А ведь во время парижских гастролей Алла Осипенко была не только партнершей Нуреева: она продолжала считаться его другом. Рудольф брал ее на прогулки по Парижу и на встречи с французскими солистами.
«Мое мнение — его вынудили на этот поступок, — рассказывала она годы спустя. — Я тогда осталась без партнера, и надо было срочно вводить Юрия Соловьева прямо в Лондоне, куда мы вылетели из Парижа. Потом Нуреев был уже руководителем парижской Оперы, он пригласил меня быть педагогом и вспомнил, что сбежал в день моего рождения. В этот вечер в свой дом Нуреев собрал всех, кто был свидетелем тех давних дней. Он жил напротив Лувра на набережной Вольтера. Когда я вошла, увидела анфиладу комнат. Их было всего две, но они преогромнейшие, и где-то далеко впереди сидел за клавесином Нуреев и музицировал. Его дом был обставлен очень красивыми вещами, и он чрезвычайно вписывался в него. Когда я вошла, Рудик даже не слышал: он весь был погружен в музыку, которую играл. Тогда для меня открылся его внутренний мир. Нуреев оставался в памяти скорее таким дерзким, резким, каким он и был на самом деле. Но Рудик за клавесином в самом конце анфилады был совершенно другим. И еще я хотела бы заметить. Видите ли, говорят, что Нуреев был солист-одиночка. Это так. Но я хочу сказать: если он относился к человеку с уважением, то он платил ему сторицей. Я никогда не осуждала Нуреева, наоборот, помогала, как могла, чем могла его сестре, занималась с его племянницей. Нуреев очень ценил тех, кто его не предал».

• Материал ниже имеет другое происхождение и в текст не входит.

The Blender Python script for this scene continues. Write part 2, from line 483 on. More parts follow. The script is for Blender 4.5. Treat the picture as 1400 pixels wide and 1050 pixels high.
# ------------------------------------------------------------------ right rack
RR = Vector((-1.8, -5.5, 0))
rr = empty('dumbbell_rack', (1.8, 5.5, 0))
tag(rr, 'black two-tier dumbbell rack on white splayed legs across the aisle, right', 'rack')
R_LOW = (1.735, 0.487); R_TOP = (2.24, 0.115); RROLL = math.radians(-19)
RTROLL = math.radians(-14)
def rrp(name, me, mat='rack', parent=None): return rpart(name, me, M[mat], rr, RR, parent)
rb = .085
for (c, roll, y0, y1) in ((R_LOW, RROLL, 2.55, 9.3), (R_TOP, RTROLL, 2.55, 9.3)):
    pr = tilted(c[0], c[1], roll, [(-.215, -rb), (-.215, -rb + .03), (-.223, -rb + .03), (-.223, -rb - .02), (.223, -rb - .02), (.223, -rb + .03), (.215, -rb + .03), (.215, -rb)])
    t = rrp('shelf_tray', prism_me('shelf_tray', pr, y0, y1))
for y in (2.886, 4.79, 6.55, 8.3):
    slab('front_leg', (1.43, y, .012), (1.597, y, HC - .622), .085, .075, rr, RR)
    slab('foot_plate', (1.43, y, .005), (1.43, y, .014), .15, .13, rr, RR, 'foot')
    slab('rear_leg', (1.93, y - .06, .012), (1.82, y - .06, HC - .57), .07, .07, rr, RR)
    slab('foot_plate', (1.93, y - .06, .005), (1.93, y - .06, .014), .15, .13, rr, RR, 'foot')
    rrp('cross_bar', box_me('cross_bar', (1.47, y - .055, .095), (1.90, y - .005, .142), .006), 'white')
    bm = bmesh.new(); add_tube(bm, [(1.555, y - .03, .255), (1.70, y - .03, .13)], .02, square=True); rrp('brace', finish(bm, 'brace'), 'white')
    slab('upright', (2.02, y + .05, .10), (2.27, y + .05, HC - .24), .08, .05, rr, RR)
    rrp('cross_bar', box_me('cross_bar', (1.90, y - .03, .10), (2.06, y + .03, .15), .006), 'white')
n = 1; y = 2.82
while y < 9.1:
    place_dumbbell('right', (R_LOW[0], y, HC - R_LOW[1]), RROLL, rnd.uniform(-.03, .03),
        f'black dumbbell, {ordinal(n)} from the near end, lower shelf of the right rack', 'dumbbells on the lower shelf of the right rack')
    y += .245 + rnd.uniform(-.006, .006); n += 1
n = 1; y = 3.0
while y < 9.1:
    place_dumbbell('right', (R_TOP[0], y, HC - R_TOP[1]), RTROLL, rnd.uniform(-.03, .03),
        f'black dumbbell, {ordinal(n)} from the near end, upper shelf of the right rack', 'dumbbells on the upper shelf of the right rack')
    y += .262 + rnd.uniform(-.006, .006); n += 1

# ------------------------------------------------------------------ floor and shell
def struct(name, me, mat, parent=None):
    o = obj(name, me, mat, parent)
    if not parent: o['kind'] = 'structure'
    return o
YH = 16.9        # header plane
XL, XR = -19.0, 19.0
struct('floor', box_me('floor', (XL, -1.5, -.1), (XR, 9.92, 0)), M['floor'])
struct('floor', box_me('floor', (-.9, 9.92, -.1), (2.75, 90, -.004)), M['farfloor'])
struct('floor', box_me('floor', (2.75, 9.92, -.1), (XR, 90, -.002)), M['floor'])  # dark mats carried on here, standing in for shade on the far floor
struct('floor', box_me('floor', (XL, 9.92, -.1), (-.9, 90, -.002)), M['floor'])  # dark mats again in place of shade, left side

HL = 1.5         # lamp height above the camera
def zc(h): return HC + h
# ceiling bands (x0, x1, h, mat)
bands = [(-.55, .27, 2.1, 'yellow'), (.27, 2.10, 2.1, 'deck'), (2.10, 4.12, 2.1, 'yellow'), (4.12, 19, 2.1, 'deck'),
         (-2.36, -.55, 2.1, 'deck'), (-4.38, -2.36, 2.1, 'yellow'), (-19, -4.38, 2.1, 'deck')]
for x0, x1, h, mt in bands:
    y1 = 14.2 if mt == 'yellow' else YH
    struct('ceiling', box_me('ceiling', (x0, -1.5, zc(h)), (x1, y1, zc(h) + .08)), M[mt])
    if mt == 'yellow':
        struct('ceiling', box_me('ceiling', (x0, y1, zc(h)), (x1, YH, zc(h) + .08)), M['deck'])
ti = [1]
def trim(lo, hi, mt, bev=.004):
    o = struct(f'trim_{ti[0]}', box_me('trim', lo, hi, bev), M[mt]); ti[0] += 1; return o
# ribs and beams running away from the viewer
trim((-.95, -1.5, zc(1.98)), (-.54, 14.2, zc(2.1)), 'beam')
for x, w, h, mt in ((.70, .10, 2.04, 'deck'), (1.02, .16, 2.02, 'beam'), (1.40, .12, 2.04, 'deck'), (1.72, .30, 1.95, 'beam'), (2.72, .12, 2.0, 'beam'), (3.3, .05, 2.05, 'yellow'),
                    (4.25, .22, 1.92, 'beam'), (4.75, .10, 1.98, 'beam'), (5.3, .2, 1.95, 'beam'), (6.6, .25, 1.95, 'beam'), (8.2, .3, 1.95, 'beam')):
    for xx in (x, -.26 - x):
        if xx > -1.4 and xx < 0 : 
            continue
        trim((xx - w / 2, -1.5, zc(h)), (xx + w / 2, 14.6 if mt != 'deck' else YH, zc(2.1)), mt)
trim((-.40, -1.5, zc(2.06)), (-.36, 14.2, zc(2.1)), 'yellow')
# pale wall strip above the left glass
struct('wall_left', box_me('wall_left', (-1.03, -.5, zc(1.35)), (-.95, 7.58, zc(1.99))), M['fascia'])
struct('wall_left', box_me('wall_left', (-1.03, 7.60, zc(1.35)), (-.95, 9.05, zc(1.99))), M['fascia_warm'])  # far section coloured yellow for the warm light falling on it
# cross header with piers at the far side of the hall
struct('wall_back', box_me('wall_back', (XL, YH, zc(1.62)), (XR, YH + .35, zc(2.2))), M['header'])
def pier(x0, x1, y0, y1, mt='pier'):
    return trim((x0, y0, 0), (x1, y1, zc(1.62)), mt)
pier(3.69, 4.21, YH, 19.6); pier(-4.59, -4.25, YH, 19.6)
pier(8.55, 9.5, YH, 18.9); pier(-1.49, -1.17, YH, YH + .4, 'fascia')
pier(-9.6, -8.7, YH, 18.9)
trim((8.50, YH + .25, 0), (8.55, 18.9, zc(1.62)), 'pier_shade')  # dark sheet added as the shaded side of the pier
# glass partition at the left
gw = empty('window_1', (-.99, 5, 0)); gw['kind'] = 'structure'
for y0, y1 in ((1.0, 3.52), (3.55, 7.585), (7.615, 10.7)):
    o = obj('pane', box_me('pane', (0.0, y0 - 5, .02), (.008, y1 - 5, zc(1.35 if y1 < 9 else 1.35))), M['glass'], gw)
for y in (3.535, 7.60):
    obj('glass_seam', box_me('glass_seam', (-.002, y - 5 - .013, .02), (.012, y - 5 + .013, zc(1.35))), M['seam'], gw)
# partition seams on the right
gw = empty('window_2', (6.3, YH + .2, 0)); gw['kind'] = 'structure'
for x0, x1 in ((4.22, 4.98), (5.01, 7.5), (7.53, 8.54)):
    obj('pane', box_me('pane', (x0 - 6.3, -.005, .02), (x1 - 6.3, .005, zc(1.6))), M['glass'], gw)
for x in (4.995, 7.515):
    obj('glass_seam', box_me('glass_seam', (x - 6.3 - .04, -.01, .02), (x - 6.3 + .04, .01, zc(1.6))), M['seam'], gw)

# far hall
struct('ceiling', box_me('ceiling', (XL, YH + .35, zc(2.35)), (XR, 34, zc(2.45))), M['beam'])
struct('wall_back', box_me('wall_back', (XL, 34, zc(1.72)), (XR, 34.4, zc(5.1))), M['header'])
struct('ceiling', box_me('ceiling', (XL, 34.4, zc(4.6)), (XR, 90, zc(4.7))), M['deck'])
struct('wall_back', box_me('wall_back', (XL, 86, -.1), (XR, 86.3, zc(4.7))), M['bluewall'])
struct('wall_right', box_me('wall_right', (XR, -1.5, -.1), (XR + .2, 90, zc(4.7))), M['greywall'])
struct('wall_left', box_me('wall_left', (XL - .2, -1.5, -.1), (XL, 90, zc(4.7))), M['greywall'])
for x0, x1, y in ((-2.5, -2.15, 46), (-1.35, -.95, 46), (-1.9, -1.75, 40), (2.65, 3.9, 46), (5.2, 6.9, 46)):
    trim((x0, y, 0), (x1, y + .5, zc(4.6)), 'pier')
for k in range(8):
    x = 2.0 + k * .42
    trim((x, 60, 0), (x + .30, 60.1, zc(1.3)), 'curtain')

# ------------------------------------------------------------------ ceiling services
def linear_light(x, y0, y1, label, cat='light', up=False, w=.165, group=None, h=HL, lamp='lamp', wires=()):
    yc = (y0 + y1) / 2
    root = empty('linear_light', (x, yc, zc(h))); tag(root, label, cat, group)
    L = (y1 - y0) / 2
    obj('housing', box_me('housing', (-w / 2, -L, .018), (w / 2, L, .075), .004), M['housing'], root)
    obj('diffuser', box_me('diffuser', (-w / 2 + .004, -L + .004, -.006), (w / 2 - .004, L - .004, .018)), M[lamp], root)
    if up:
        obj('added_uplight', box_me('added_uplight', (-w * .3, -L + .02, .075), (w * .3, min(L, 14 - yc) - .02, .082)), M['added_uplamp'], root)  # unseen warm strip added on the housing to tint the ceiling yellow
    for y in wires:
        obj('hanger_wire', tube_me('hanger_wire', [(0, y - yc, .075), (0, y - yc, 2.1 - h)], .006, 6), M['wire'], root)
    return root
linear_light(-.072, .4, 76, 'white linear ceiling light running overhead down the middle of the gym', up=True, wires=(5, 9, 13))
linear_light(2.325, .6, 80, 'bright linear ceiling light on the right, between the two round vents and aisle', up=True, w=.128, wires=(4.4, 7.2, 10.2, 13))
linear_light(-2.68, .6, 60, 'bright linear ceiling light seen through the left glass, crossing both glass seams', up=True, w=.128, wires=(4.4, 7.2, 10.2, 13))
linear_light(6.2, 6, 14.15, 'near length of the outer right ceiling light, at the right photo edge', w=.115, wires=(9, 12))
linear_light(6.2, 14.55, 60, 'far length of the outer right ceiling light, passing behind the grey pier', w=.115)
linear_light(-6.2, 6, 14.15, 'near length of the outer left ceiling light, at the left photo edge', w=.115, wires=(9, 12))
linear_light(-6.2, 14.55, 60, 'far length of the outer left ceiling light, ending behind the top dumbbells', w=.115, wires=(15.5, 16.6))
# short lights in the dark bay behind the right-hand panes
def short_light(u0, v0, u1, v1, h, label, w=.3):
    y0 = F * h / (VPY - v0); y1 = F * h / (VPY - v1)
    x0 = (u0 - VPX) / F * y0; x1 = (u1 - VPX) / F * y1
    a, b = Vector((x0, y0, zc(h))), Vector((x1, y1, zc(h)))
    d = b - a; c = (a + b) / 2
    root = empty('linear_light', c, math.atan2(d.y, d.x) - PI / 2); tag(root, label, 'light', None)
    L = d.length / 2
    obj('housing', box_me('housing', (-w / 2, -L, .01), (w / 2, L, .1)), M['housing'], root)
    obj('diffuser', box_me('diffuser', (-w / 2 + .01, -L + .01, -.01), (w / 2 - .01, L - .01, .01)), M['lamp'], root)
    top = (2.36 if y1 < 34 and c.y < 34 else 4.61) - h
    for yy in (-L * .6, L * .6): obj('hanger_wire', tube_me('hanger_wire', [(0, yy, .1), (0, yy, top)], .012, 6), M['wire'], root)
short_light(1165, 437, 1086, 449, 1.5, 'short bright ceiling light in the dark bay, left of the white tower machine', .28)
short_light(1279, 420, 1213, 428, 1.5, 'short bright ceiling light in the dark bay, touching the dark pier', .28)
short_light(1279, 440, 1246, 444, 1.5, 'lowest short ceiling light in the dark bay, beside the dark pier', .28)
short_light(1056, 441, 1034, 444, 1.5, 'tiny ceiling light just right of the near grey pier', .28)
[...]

«Иногда в жизни приходится принимать решения, подобные молнии, гораздо быстрее, чем можно подумать. Я понимал это, еще танцуя, когда что-нибудь на сцене шло не так. Это же я почувствовал, когда стоял на аэродроме Бурже в тени огромного самолета ТУ, который должен был вернуть меня в Москву Его большие крылья нависали надо мной, как руки злого волшебника из «Лебединого озера». Должен ли я подчиниться и максимально извлечь выгоды из этого? Или подобно героине балета я должен был воспротивиться приказу и сделать опасную, возможно, роковую попытку к свободе?»[23]
Тогда, в июне 1961-го, события в Ле Бурже развивались стремительно и, что самое главное, не соответствуя никакому сценарию.
— Меня отправляют обратно в Москву, — прошептал Рудольф своему новому приятелю, танцовщику Парижской оперы Пьеру Лакотту. — Я не еду в Лондон! Все! Со мной покончено! Помоги мне, или я убью себя!
Только лишь один Лакотт знал в то утро, что в кармане нуреевского пиджака лежали острые ножницы…
В это время труппа Кировского театра уже погрузилась в самолет, летящий в Лондон. Последней по трапу поднималась Алла Осипенко. Позднее она рассказывала о том, что Нуреев смотрел на улетающую труппу и плакал. Многие годы балерина не могла забыть его взгляд в сторону самолета, улетавшего из Франции в Лондон, — тоскливый, кричащий о помощи…
Рудольф судорожно цеплялся за одежду Лакотта, не отпуская его от себя.
— Я не смогу тебе помочь, если останусь стоять с тобой! — увещевал его француз.
— Если тебя здесь не будет, — рыдал Рудольф, — меня уведут в другую комнату и больше не выпустят к вам! Они только и ждут, чтобы я остался один!
Лакотт спешно пытался что-нибудь придумать. До отлета в Москву оставалось два часа… «Я никогда никого не видел в таком состоянии, — напишет он позднее. — Я подумал, что все это принимает невероятно театральные размеры».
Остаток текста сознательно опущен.